Football culture wins over Denby Taylor

DESCRIBED as “Dad’s only son”, Denby Taylor has forged her own sporting pathway after growing up balancing both football and netball. Taylor said he father was a “footy nut” and could not be prouder that the Geelong Falcons star had followed football.

“I’d probably say my dad has been the biggest influence,” she said. “I suppose getting four daughters, given he’s a footy nut, wasn’t the best thing I suppose, for him, I think now he’s pretty happy and proud of where I’ve come. “I finished netball last year so I was playing that for about maybe nine years or so. “I followed my sister’s footsteps in the netball path, and sort of made my own pathway in the football. ‘Dad’s only son’ I get called.”

Taylor said she loved the fact that football just focused on the sport itself, and enjoyed the physical nature of the contest compared to other codes she had tried.

“The difference in the games obviously so much more physical and there’s the culture as well,” she said. “I think netball and a lot of other sports can get a little bit political, but footy just focuses on the footy and I really like that. “Footy for me is probably the culture that keeps me coming back, I really like how much of the culture and the tight knit community that the club provides. I suppose the physicality of the game as well, it’s quite different to most other games, it’s quite enjoyable.”

Taylor was kicking a football around from a young age, but then gave up the sport to pursue netball, before returning once Youth Girls had begun to rise in popularity.

“I started with Auskick, dad brought me down to the local club and started playing there and then after a couple of years I wasn’t very keen on playing with the boys so I gave up the footy and then started again when I was about 13 with the youth girls,” Taylor said. “Then I continued playing Youth Girls up until last year, and then representative footy as well along the way. “(I) did Geelong Falcons for the past couple of years and the national carnivals for a couple of years as well. “Between that I was playing netball as well for Newtown and Chilwell.”

While Taylor had been known best as a rebounding defender this season, her stints up forward were actually a throwback to where she had played the last few seasons.

“I’ve only recently started playing back and I’ve been loving it so, it’s a really great experience to switch up roles, but I suppose I’m comfortable down forward, it’s where I played a lot of my footy,” Taylor said. “It’s quite a big transition but I’m really happy being down back now.”

Upon reflection, Taylor said she and the rest of her Geelong Falcons teammates had enjoyed the 2018 premiership following a perfect, undefeated season, but now her focus was purely on the draft. In particular, the versatile utility said she was working hard to build her fitness ahead of the AFL Women’s Draft Combine next month. She knows the competition has intensified at both TAC Cup Girls and AFL Women’s Under 18 Championships.
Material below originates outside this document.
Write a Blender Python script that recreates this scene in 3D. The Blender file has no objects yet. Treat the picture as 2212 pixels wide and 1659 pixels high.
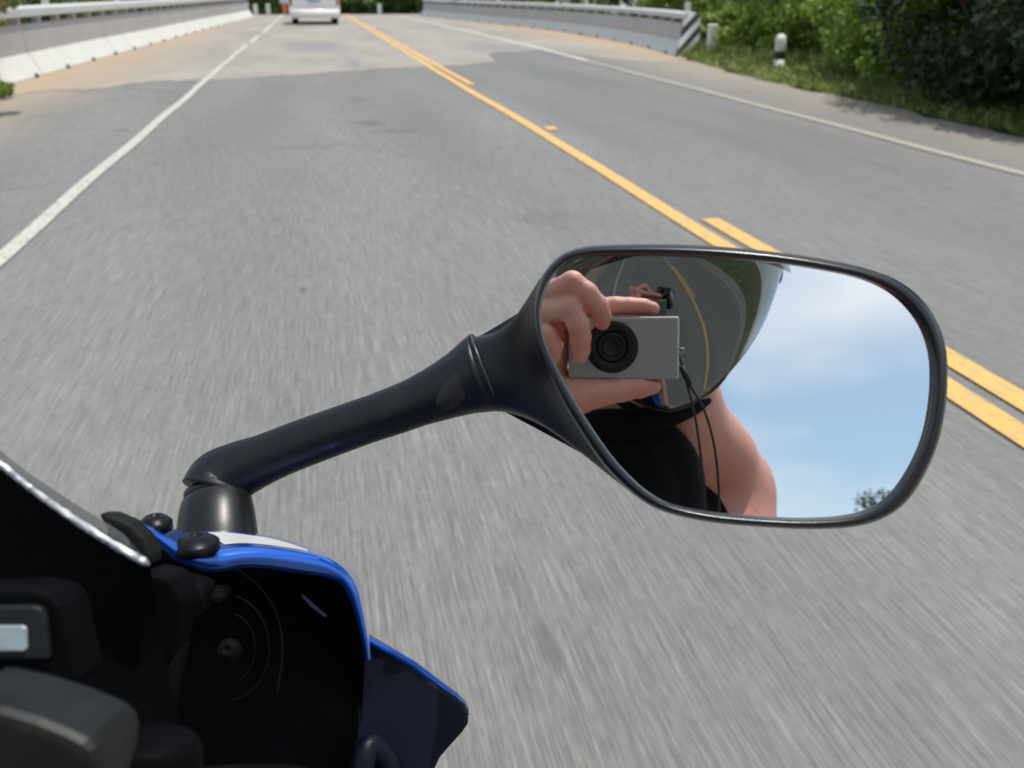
import bpy, bmesh, math, random
import numpy as np
from mathutils import Vector, Matrix
random.seed(7); RNG = np.random.default_rng(7)
S = bpy.context.scene
COL = S.collection
R = math.radians

# ------------------------------------------------------------------ camera
F, CX, CY = 2150.0, 1106.0, 829.5          # measuring frame of 2212 x 1659
CAMH = 1.2
PIT, YAW = R(21.56), R(10.73)
fw = np.array([math.sin(YAW)*math.cos(PIT), math.cos(YAW)*math.cos(PIT), -math.sin(PIT)])
rt = np.array([math.cos(YAW), -math.sin(YAW), 0.0])
up = np.cross(rt, fw)
C0 = np.array([0.0, 0.0, CAMH])
cam = bpy.data.cameras.new('camera'); camo = bpy.data.objects.new('camera', cam); COL.objects.link(camo)
cam.sensor_width = 36.0; cam.lens = 36.0*F/2212.0
cam.clip_start = 0.004; cam.clip_end = 3000
cam.dof.use_dof = True; cam.dof.focus_distance = 0.60; cam.dof.aperture_fstop = 13.5
camo.matrix_world = Matrix(((rt[0], up[0], -fw[0], 0), (rt[1], up[1], -fw[1], 0), (rt[2], up[2], -fw[2], CAMH), (0, 0, 0, 1)))
S.camera = camo

# ------------------------------------------------------------------ light
SUN_EL, SUN_AZ = 78.0, 100.0               # azimuth measured clockwise from +y (the road ahead)
SD = Vector((math.sin(R(SUN_AZ))*math.cos(R(SUN_EL)), math.cos(R(SUN_AZ))*math.cos(R(SUN_EL)), math.sin(R(SUN_EL))))
sl = bpy.data.lights.new('sun', 'SUN'); sl.energy = 3.6; sl.angle = R(0.5); sl.color = (1.0, 0.955, 0.89)
so = bpy.data.objects.new('sun', sl); COL.objects.link(so); so.rotation_euler = SD.to_track_quat('Z', 'Y').to_euler(); so.location = (3, -3, 12)
w = bpy.data.worlds.new('World'); S.world = w; w.use_nodes = True
nt = w.node_tree; nt.nodes.clear()
def N(t, **k):
    n = nt.nodes.new(t)
    for a, b in k.items(): setattr(n, a, b)
    return n
L = nt.links.new
sky = N('ShaderNodeTexSky', sky_type='NISHITA', sun_disc=False)
sky.sun_elevation = R(SUN_EL); sky.sun_rotation = R(SUN_AZ); sky.air_density = 1.0; sky.dust_density = 1.6; sky.ozone_density = 0.45
bg = N('ShaderNodeBackground'); bg.inputs['Strength'].default_value = 0.135
tint = N('ShaderNodeMix', data_type='RGBA', blend_type='MULTIPLY'); tint.inputs[0].default_value = 1.0; tint.inputs[7].default_value = (0.86, 1.06, 1.08, 1)
L(sky.outputs['Color'], tint.inputs[6]); L(tint.outputs[2], bg.inputs['Color'])
tc = N('ShaderNodeTexCoord'); mp = N('ShaderNodeMapping'); mp.inputs['Scale'].default_value = (1.0, 1.0, 2.6)
L(tc.outputs['Generated'], mp.inputs['Vector'])
nz = N('ShaderNodeTexNoise'); nz.inputs['Scale'].default_value = 1.7; nz.inputs['Detail'].default_value = 4; nz.inputs['Roughness'].default_value = 0.52
mp.inputs['Location'].default_value = (5.1, 2.2, 0.93)
L(mp.outputs['Vector'], nz.inputs['Vector'])
cr = N('ShaderNodeValToRGB'); cr.color_ramp.elements[0].position = 0.44; cr.color_ramp.elements[0].color = (0.20,)*3+(1,)
cr.color_ramp.elements[1].position = 0.64; cr.color_ramp.elements[1].color = (0.95,)*3+(1,)
L(nz.outputs['Fac'], cr.inputs['Fac'])
bg2 = N('ShaderNodeBackground'); bg2.inputs['Color'].default_value = (0.93, 0.96, 1.0, 1); bg2.inputs['Strength'].default_value = 0.92
mx = N('ShaderNodeMixShader'); L(cr.outputs['Color'], mx.inputs['Fac']); L(bg.outputs[0], mx.inputs[1]); L(bg2.outputs[0], mx.inputs[2])
wo = N('ShaderNodeOutputWorld'); L(mx.outputs[0], wo.inputs['Surface'])
S.view_settings.view_transform = 'Standard'; S.view_settings.look = 'None'; S.view_settings.gamma = 1.0
S.view_settings.exposure = 0.25
S.cycles.max_bounces = 8; S.cycles.glossy_bounces = 5; S.cycles.transparent_max_bounces = 12
S.cycles.caustics_reflective = False; S.cycles.caustics_refractive = False

# ------------------------------------------------------------------ helpers
def P(u, v, t):
    return C0 + t*(fw + rt*(u-CX)/F + up*(CY-v)/F)
DM = 0.43
LENS = (1320.0, 750.0)
d0 = P(LENS[0], LENS[1], 1.0) - C0; d0 /= np.linalg.norm(d0)
def MIR(p):
    p = np.asarray(p, float); return p - 2*((p-C0) @ d0 - DM)*d0
def V(u, v, t): return MIR(P(u, v, t))       # the real place of a point seen in the mirror
def plane_hit(u, v, off=0.0):
    k = P(u, v, 1.0)-C0; return C0 + k*((DM+off)/(k @ d0))
def ground(u, v):
    k = P(u, v, 1.0)-C0; t = -CAMH/k[2]; return (k*t+C0)[:2]

def mat(name, base, rough=0.6, metal=0.0, **kw):
    m = bpy.data.materials.new(name); m.use_nodes = True
    b = m.node_tree.nodes['Principled BSDF']
    b.inputs['Base Color'].default_value = (*base, 1); b.inputs['Roughness'].default_value = rough; b.inputs['Metallic'].default_value = metal
    for k, v in kw.items(): b.inputs[k.replace('_', ' ')].default_value = v
    return m
class NT:
    def __init__(s, m): s.t = m.node_tree; s.b = s.t.nodes['Principled BSDF']; s.out = s.t.nodes['Material Output']
    def n(s, t, **k):
        n = s.t.nodes.new(t)
        for a, b in k.items():
            if a.startswith('i_'): n.inputs[a[2:].replace('_', ' ')].default_value = b
            else: setattr(n, a, b)
        return n
    def l(s, a, b): s.t.links.new(a, b)
    def coord(s, scale=(1,1,1), kind='Object', loc=(0,0,0)):
        c = s.n('ShaderNodeTexCoord'); m = s.n('ShaderNodeMapping'); m.inputs['Scale'].default_value = scale; m.inputs['Location'].default_value = loc
        s.l(c.outputs[kind], m.inputs['Vector']); return m.outputs['Vector']
    def noise(s, vec, scale, detail=3, rough=0.5, dist=0.0):
        n = s.n('ShaderNodeTexNoise'); n.inputs['Scale'].default_value = scale; n.inputs['Detail'].default_value = detail
        n.inputs['Roughness'].default_value = rough; n.inputs['Distortion'].default_value = dist; s.l(vec, n.inputs['Vector']); return n.outputs['Fac']
    def ramp(s, fac, pts):
        r = s.n('ShaderNodeValToRGB'); e = r.color_ramp.elements
        while len(e) < len(pts): e.new(0.5)
        for i, (p, c) in enumerate(pts):
            e[i].position = p; e[i].color = (*c, 1) if isinstance(c, tuple) else (c, c, c, 1)
        s.l(fac, r.inputs['Fac']); return r.outputs['Color']
    def mix(s, fac, a, b, mode='MIX'):
        m = s.n('ShaderNodeMix', data_type='RGBA', blend_type=mode)
        for sock, v in ((m.inputs[0], fac), (m.inputs[6], a), (m.inputs[7], b)):
            if hasattr(v, 'is_linked') or hasattr(v, 'links'): s.l(v, sock)
            elif isinstance(v, tuple): sock.default_value = (*v, 1)
            else: sock.default_value = v
        return m.outputs[2]
    def math(s, op, a, b=0.0, clamp=False):
        m = s.n('ShaderNodeMath', operation=op, use_clamp=clamp)
        for i, v in enumerate((a, b)):
            if hasattr(v, 'links'): s.l(v, m.inputs[i])
            else: m.inputs[i].default_value = v
        return m.outputs[0]
    def bump(s, h, strength=0.3, dist=0.01):
        b = s.n('ShaderNodeBump'); b.inputs['Strength'].default_value = strength; b.inputs['Distance'].default_value = dist
        s.l(h, b.inputs['Height']); s.l(b.outputs[0], s.b.inputs['Normal'])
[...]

“I think some of my family comes and watches the games,” Taylor said of the TAC Cup Girls. “They say every year it lifts so much, the quality and the community and how everyone’s getting around it is just getting a lot better. “It (the AFL Women’s Championships) was in Queensland again. “I had family up there who hadn’t seen football for a whole year between the last championships and they pretty much just said ‘wow, that’s unbelievable how much it’s changed and how much it’s changed since last year’ so I think that really put it into perspective, because i get to see it every day I suppose.”

Outside of her football, Taylor enjoys spending the majority of her time outdoors getting plenty of fresh air.

“I do woodwork as a subject at school, that’s something I really enjoy doing outside of school as well,” Taylor said. “That and I’m also into bike riding and skating so yeah, pretty much all the outdoorsy sort of things. “Next year I’m going to take a gap year and just work and sort out what I might want to do and I think sort of what’s on the plate at teh moment, is a teaching degree. maybe teaching sport or something along those lines, something I’m comfortable with.”

But the most immediate goal for Taylor is clear – get drafted onto an AFL Women’s list.

“I think for me footy was more of a social thing for a long thing and then once I started playing rep footy and started getting a bit better, I was like ‘oh this could be fun’,” Taylor said. “I might keep going, and once I got put in the National Academy I thought ‘alright I might as well give it a go’. “I’ve got the opportunity, I didn’t want to let it go.”